**Objective**:
Reproduce the complete listing without any deviation.

**Information shown**:

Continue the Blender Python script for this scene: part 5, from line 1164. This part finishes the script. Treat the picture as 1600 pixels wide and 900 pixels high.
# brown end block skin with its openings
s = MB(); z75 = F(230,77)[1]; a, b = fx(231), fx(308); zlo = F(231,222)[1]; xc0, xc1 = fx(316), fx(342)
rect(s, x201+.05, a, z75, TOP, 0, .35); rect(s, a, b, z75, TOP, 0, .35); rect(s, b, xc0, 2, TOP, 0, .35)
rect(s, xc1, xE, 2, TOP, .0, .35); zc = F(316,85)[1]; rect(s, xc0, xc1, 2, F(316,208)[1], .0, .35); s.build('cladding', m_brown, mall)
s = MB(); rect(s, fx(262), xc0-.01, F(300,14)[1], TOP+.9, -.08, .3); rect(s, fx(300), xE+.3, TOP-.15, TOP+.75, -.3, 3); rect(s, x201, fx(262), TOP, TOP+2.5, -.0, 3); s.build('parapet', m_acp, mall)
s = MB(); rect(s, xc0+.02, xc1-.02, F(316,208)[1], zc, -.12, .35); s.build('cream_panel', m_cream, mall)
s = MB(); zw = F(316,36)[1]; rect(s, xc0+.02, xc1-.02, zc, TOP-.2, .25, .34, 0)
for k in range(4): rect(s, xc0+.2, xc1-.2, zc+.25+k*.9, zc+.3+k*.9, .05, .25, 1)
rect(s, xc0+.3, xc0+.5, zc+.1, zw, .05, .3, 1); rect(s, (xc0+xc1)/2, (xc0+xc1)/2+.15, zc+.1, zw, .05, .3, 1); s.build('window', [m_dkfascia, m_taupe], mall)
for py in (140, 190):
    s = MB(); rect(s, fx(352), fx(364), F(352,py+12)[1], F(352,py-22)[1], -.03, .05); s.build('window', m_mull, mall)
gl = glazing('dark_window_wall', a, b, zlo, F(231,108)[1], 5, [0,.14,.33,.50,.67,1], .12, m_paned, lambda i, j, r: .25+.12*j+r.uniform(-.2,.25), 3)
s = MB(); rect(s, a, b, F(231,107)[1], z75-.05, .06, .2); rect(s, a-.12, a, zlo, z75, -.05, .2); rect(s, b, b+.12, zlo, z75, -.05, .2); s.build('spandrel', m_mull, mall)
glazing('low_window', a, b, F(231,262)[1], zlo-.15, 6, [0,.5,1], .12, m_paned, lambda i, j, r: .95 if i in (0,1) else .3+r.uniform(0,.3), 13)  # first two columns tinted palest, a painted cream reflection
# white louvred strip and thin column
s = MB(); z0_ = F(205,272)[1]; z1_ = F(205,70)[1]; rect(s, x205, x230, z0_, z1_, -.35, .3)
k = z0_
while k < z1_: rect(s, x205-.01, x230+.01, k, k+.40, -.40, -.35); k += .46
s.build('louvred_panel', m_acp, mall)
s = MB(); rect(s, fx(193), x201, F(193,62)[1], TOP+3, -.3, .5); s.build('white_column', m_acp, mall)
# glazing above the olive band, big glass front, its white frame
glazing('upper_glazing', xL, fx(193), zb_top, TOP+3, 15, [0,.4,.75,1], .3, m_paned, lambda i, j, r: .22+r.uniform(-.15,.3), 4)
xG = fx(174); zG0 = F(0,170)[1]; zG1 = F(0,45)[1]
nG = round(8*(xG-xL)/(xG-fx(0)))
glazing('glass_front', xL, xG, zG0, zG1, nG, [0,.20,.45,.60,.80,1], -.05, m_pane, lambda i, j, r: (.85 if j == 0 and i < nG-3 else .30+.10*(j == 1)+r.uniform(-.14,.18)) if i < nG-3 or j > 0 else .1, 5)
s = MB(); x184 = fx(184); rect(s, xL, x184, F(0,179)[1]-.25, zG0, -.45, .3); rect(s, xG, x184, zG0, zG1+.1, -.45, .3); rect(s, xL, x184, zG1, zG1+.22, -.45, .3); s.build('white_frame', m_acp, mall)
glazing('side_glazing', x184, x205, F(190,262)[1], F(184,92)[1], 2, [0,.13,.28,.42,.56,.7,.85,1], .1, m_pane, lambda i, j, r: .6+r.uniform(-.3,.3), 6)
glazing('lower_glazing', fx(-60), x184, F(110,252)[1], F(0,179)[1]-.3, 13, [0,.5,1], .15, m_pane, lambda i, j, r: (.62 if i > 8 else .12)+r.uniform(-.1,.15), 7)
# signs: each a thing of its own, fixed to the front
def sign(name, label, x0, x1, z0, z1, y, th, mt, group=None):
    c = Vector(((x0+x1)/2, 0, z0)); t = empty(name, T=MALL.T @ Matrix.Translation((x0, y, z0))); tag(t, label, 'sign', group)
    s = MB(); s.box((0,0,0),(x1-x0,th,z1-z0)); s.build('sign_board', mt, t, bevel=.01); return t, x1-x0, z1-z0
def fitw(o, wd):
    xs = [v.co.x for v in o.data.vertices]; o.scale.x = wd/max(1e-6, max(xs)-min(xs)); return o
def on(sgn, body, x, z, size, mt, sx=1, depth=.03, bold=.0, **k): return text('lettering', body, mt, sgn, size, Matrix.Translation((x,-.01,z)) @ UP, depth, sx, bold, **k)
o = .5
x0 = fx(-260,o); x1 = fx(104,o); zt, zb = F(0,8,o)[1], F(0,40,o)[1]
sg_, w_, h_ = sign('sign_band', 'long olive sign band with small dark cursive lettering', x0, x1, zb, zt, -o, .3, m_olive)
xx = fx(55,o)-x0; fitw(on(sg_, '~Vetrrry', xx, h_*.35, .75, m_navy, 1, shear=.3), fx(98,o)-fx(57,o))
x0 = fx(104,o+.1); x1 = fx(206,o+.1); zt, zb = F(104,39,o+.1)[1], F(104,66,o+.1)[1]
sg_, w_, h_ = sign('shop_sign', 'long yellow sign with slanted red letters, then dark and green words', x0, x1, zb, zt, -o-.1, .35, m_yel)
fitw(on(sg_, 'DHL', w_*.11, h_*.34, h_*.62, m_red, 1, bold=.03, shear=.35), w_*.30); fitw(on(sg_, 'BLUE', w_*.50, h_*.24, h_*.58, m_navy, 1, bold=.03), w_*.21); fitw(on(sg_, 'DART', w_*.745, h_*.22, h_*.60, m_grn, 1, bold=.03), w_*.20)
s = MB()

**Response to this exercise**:
Continue the Blender Python script for this scene: part 5, from line 1164. This part finishes the script. Treat the picture as 1600 pixels wide and 900 pixels high.
# brown end block skin with its openings
s = MB(); z75 = F(230,77)[1]; a, b = fx(231), fx(308); zlo = F(231,222)[1]; xc0, xc1 = fx(316), fx(342)
rect(s, x201+.05, a, z75, TOP, 0, .35); rect(s, a, b, z75, TOP, 0, .35); rect(s, b, xc0, 2, TOP, 0, .35)
rect(s, xc1, xE, 2, TOP, .0, .35); zc = F(316,85)[1]; rect(s, xc0, xc1, 2, F(316,208)[1], .0, .35); s.build('cladding', m_brown, mall)
s = MB(); rect(s, fx(262), xc0-.01, F(300,14)[1], TOP+.9, -.08, .3); rect(s, fx(300), xE+.3, TOP-.15, TOP+.75, -.3, 3); rect(s, x201, fx(262), TOP, TOP+2.5, -.0, 3); s.build('parapet', m_acp, mall)
s = MB(); rect(s, xc0+.02, xc1-.02, F(316,208)[1], zc, -.12, .35); s.build('cream_panel', m_cream, mall)
s = MB(); zw = F(316,36)[1]; rect(s, xc0+.02, xc1-.02, zc, TOP-.2, .25, .34, 0)
for k in range(4): rect(s, xc0+.2, xc1-.2, zc+.25+k*.9, zc+.3+k*.9, .05, .25, 1)
rect(s, xc0+.3, xc0+.5, zc+.1, zw, .05, .3, 1); rect(s, (xc0+xc1)/2, (xc0+xc1)/2+.15, zc+.1, zw, .05, .3, 1); s.build('window', [m_dkfascia, m_taupe], mall)
for py in (140, 190):
    s = MB(); rect(s, fx(352), fx(364), F(352,py+12)[1], F(352,py-22)[1], -.03, .05); s.build('window', m_mull, mall)
gl = glazing('dark_window_wall', a, b, zlo, F(231,108)[1], 5, [0,.14,.33,.50,.67,1], .12, m_paned, lambda i, j, r: .25+.12*j+r.uniform(-.2,.25), 3)
s = MB(); rect(s, a, b, F(231,107)[1], z75-.05, .06, .2); rect(s, a-.12, a, zlo, z75, -.05, .2); rect(s, b, b+.12, zlo, z75, -.05, .2); s.build('spandrel', m_mull, mall)
glazing('low_window', a, b, F(231,262)[1], zlo-.15, 6, [0,.5,1], .12, m_paned, lambda i, j, r: .95 if i in (0,1) else .3+r.uniform(0,.3), 13)  # first two columns tinted palest, a painted cream reflection
# white louvred strip and thin column
s = MB(); z0_ = F(205,272)[1]; z1_ = F(205,70)[1]; rect(s, x205, x230, z0_, z1_, -.35, .3)
k = z0_
while k < z1_: rect(s, x205-.01, x230+.01, k, k+.40, -.40, -.35); k += .46
s.build('louvred_panel', m_acp, mall)
s = MB(); rect(s, fx(193), x201, F(193,62)[1], TOP+3, -.3, .5); s.build('white_column', m_acp, mall)
# glazing above the olive band, big glass front, its white frame
glazing('upper_glazing', xL, fx(193), zb_top, TOP+3, 15, [0,.4,.75,1], .3, m_paned, lambda i, j, r: .22+r.uniform(-.15,.3), 4)
xG = fx(174); zG0 = F(0,170)[1]; zG1 = F(0,45)[1]
nG = round(8*(xG-xL)/(xG-fx(0)))
glazing('glass_front', xL, xG, zG0, zG1, nG, [0,.20,.45,.60,.80,1], -.05, m_pane, lambda i, j, r: (.85 if j == 0 and i < nG-3 else .30+.10*(j == 1)+r.uniform(-.14,.18)) if i < nG-3 or j > 0 else .1, 5)
s = MB(); x184 = fx(184); rect(s, xL, x184, F(0,179)[1]-.25, zG0, -.45, .3); rect(s, xG, x184, zG0, zG1+.1, -.45, .3); rect(s, xL, x184, zG1, zG1+.22, -.45, .3); s.build('white_frame', m_acp, mall)
glazing('side_glazing', x184, x205, F(190,262)[1], F(184,92)[1], 2, [0,.13,.28,.42,.56,.7,.85,1], .1, m_pane, lambda i, j, r: .6+r.uniform(-.3,.3), 6)
glazing('lower_glazing', fx(-60), x184, F(110,252)[1], F(0,179)[1]-.3, 13, [0,.5,1], .15, m_pane, lambda i, j, r: (.62 if i > 8 else .12)+r.uniform(-.1,.15), 7)
# signs: each a thing of its own, fixed to the front
def sign(name, label, x0, x1, z0, z1, y, th, mt, group=None):
    c = Vector(((x0+x1)/2, 0, z0)); t = empty(name, T=MALL.T @ Matrix.Translation((x0, y, z0))); tag(t, label, 'sign', group)
    s = MB(); s.box((0,0,0),(x1-x0,th,z1-z0)); s.build('sign_board', mt, t, bevel=.01); return t, x1-x0, z1-z0
def fitw(o, wd):
    xs = [v.co.x for v in o.data.vertices]; o.scale.x = wd/max(1e-6, max(xs)-min(xs)); return o
def on(sgn, body, x, z, size, mt, sx=1, depth=.03, bold=.0, **k): return text('lettering', body, mt, sgn, size, Matrix.Translation((x,-.01,z)) @ UP, depth, sx, bold, **k)
o = .5
x0 = fx(-260,o); x1 = fx(104,o); zt, zb = F(0,8,o)[1], F(0,40,o)[1]
sg_, w_, h_ = sign('sign_band', 'long olive sign band with small dark cursive lettering', x0, x1, zb, zt, -o, .3, m_olive)
xx = fx(55,o)-x0; fitw(on(sg_, '~Vetrrry', xx, h_*.35, .75, m_navy, 1, shear=.3), fx(98,o)-fx(57,o))
x0 = fx(104,o+.1); x1 = fx(206,o+.1); zt, zb = F(104,39,o+.1)[1], F(104,66,o+.1)[1]
sg_, w_, h_ = sign('shop_sign', 'long yellow sign with slanted red letters, then dark and green words', x0, x1, zb, zt, -o-.1, .35, m_yel)
fitw(on(sg_, 'DHL', w_*.11, h_*.34, h_*.62, m_red, 1, bold=.03, shear=.35), w_*.30); fitw(on(sg_, 'BLUE', w_*.50, h_*.24, h_*.58, m_navy, 1, bold=.03), w_*.21); fitw(on(sg_, 'DART', w_*.745, h_*.22, h_*.60, m_grn, 1, bold=.03), w_*.20)
s = MB()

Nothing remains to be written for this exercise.